Oleh: Agus Widjajanto, Praktisi Hukum dan Pemerhati Sosial Budaya
Teosofi, yang secara etimologis berarti “Ilmu Ketuhanan untuk mencapai kesempurnaan”, merupakan salah satu paham spiritual yang dipegang teguh oleh kepercayaan Jawa. Teosofi Jawa sangat menekankan pada pencarian kesempurnaan hidup yang berdasarkan pada paham monistik dan panteistik. Monistik menggambarkan pandangan bahwa Tuhan yang Esa berada dan memancar dalam diri manusia serta alam semesta (Sunatullah).
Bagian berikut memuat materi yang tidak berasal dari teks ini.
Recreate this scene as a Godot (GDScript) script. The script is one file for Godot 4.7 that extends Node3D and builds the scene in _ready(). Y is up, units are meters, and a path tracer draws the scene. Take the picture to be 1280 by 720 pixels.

Sementara panteistik menggambarkan alam semesta yang menyatu dengan Tuhan. Keduanya, monistik dan panteistik, berjalan seiring dalam konsep spiritual Jawa, yang diyakini selalu ada dan tidak dapat dipisahkan, atau dikenal sebagai manunggal.
Dalam pandangan Keeler (Stange 1998: 253-254), Teosofi dikenal bercirikan pada rasa. Teosofi Jawa menggunakan rasa atau olah batin dalam proses pencarian Tuhan. Konsep ini seringkali digambarkan melalui simbol-simbol, seperti konsep wayang, yang menjadi akar dari Teosofi Jawa. Kisah-kisah pewayangan seringkali menggambarkan penguasa tertinggi, Dewa, yang dapat menjelma dalam diri manusia setelah melakukan laku tirakat. Ini menunjukkan bahwa Teosofi adalah pandangan yang memuja Tuhan yang berada dalam diri manusia, yang keberadaannya lebih dekat dari urat nadi kita sendiri.
Raden Ngabehi Ronggo Warsito, pujangga penutup terkenal dalam kesusastraan Jawa, dalam karyanya menjelaskan tentang keberadaan Allah sebagai Tuhan penguasa semesta. Menurutnya, Allah adalah Dzat yang maha suci, Qadim Azali abadi. Keberadaan Tuhan tidak tergantung pada sesuatu, melainkan berdiri sendiri, dan segala sesuatu merupakan tajalli-Nya. Ronggo Warsito menggambarkan hubungan antara Dzat, Sifat, dan Af’Al (perbuatan) dengan analogi madu dan rasanya, yang tidak bisa dipisahkan, serta matahari dan sinarnya.
Sementara itu, Syech Abdul Jalil atau Syech Siti Jenar mengajarkan ajaran Sufisme wilujudiyah atau wahdatul wujud. Wahdatul wujud adalah ajaran yang membicarakan tentang wujud atau keberadaan Tuhan yang dikaitkan dengan alam sebagai ciptaannya. Ajaran ini pada awalnya dibawa oleh Ibnu Arabi dan dikembangkan oleh Hamzah Fansuri, kemudian dikonsep ulang oleh Syech Abdul Jalil. Dalam ajarannya, Syech Siti Jenar menggambarkan manusia dan alam semesta berada dalam kesatuan illahi.
RM Sosro Kartono, seorang ahli kebatinan Jawa, mengajarkan falsafah Jawa yang hingga kini menjadi pedoman dalam pengajaran budi pekerti. Falsafah ini meliputi: Sugih Tanpo Bondo, Digdoyo Tanpo Aji, Ngluruk Tanpo Bolo, dan Menang Tanpo Ngasorake. Selama hidupnya di Bandung, RM Sosro Kartono mengajar di yayasan taman siswa dan melakukan pengobatan kepada masyarakat dengan menggunakan kekuatan batin dan media kertas bertuliskan huruf “Alif”.
Berdasarkan konsep Spiritualisme Jawa yang berkaitan dengan Teosofi, Dzat adalah Yang Maha Suci dan maha agung, sifat adalah yang mempunyai sifat-sifat Allah sesuai Asmaul Husna, dan wujud sesuai dengan Sunatullah. Sedangkan makrifat adalah kondisi di mana manusia mencapai tingkatan mengenal diri hingga memahami keberadaan Tuhan yang Esa.
Dengan demikian, Teosofi Jawa menawarkan pandangan yang mendalam mengenai keberadaan Tuhan dalam diri manusia dan alam semesta, serta bagaimana hubungan antara manusia dan Tuhan dapat dicapai melalui pencarian kesempurnaan dan pemahaman spiritual.